* _THE REQUEST_
Repeat the material exactly, leaving nothing out.

%%

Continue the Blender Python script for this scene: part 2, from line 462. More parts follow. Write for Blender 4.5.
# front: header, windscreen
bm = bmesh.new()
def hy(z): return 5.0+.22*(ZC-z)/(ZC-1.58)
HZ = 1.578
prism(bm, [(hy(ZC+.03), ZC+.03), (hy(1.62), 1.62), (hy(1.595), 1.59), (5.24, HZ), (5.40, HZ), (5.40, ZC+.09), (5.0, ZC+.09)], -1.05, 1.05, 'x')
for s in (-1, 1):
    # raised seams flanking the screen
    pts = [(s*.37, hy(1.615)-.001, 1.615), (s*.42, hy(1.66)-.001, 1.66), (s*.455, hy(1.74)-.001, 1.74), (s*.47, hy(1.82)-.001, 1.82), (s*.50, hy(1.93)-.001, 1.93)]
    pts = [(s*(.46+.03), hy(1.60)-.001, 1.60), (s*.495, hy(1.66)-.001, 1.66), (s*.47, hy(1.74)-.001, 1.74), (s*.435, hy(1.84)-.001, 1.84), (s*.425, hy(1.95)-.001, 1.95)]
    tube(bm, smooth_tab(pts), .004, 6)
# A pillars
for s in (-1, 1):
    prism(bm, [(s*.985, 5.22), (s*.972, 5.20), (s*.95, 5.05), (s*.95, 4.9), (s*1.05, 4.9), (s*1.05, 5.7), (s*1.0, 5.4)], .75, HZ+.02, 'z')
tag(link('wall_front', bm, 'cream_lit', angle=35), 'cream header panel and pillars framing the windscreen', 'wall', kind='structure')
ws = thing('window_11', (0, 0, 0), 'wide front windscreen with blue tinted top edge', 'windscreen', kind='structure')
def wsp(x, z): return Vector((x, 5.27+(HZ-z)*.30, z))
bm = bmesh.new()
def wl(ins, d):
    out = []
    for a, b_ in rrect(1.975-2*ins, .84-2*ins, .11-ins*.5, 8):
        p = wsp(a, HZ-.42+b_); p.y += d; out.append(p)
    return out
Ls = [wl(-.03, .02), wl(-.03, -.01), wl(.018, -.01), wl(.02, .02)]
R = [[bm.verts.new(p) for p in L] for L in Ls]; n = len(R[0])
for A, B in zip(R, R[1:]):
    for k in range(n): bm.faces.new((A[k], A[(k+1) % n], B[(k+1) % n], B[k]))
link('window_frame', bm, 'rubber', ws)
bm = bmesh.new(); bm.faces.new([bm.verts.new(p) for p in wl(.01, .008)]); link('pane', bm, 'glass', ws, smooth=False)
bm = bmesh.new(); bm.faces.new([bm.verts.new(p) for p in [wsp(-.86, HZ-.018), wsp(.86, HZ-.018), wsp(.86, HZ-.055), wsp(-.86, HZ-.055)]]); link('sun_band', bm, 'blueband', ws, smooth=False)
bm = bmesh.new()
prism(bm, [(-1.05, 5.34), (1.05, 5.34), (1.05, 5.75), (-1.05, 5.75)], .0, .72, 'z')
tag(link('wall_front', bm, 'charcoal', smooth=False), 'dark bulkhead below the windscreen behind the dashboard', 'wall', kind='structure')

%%

* _ANSWER IN FULL_
Continue the Blender Python script for this scene: part 2, from line 462. More parts follow. Write for Blender 4.5.
# front: header, windscreen
bm = bmesh.new()
def hy(z): return 5.0+.22*(ZC-z)/(ZC-1.58)
HZ = 1.578
prism(bm, [(hy(ZC+.03), ZC+.03), (hy(1.62), 1.62), (hy(1.595), 1.59), (5.24, HZ), (5.40, HZ), (5.40, ZC+.09), (5.0, ZC+.09)], -1.05, 1.05, 'x')
for s in (-1, 1):
    # raised seams flanking the screen
    pts = [(s*.37, hy(1.615)-.001, 1.615), (s*.42, hy(1.66)-.001, 1.66), (s*.455, hy(1.74)-.001, 1.74), (s*.47, hy(1.82)-.001, 1.82), (s*.50, hy(1.93)-.001, 1.93)]
    pts = [(s*(.46+.03), hy(1.60)-.001, 1.60), (s*.495, hy(1.66)-.001, 1.66), (s*.47, hy(1.74)-.001, 1.74), (s*.435, hy(1.84)-.001, 1.84), (s*.425, hy(1.95)-.001, 1.95)]
    tube(bm, smooth_tab(pts), .004, 6)
# A pillars
for s in (-1, 1):
    prism(bm, [(s*.985, 5.22), (s*.972, 5.20), (s*.95, 5.05), (s*.95, 4.9), (s*1.05, 4.9), (s*1.05, 5.7), (s*1.0, 5.4)], .75, HZ+.02, 'z')
tag(link('wall_front', bm, 'cream_lit', angle=35), 'cream header panel and pillars framing the windscreen', 'wall', kind='structure')
ws = thing('window_11', (0, 0, 0), 'wide front windscreen with blue tinted top edge', 'windscreen', kind='structure')
def wsp(x, z): return Vector((x, 5.27+(HZ-z)*.30, z))
bm = bmesh.new()
def wl(ins, d):
    out = []
    for a, b_ in rrect(1.975-2*ins, .84-2*ins, .11-ins*.5, 8):
        p = wsp(a, HZ-.42+b_); p.y += d; out.append(p)
    return out
Ls = [wl(-.03, .02), wl(-.03, -.01), wl(.018, -.01), wl(.02, .02)]
R = [[bm.verts.new(p) for p in L] for L in Ls]; n = len(R[0])
for A, B in zip(R, R[1:]):
    for k in range(n): bm.faces.new((A[k], A[(k+1) % n], B[(k+1) % n], B[k]))
link('window_frame', bm, 'rubber', ws)
bm = bmesh.new(); bm.faces.new([bm.verts.new(p) for p in wl(.01, .008)]); link('pane', bm, 'glass', ws, smooth=False)
bm = bmesh.new(); bm.faces.new([bm.verts.new(p) for p in [wsp(-.86, HZ-.018), wsp(.86, HZ-.018), wsp(.86, HZ-.055), wsp(-.86, HZ-.055)]]); link('sun_band', bm, 'blueband', ws, smooth=False)
bm = bmesh.new()
prism(bm, [(-1.05, 5.34), (1.05, 5.34), (1.05, 5.75), (-1.05, 5.75)], .0, .72, 'z')
tag(link('wall_front', bm, 'charcoal', smooth=False), 'dark bulkhead below the windscreen behind the dashboard', 'wall', kind='structure')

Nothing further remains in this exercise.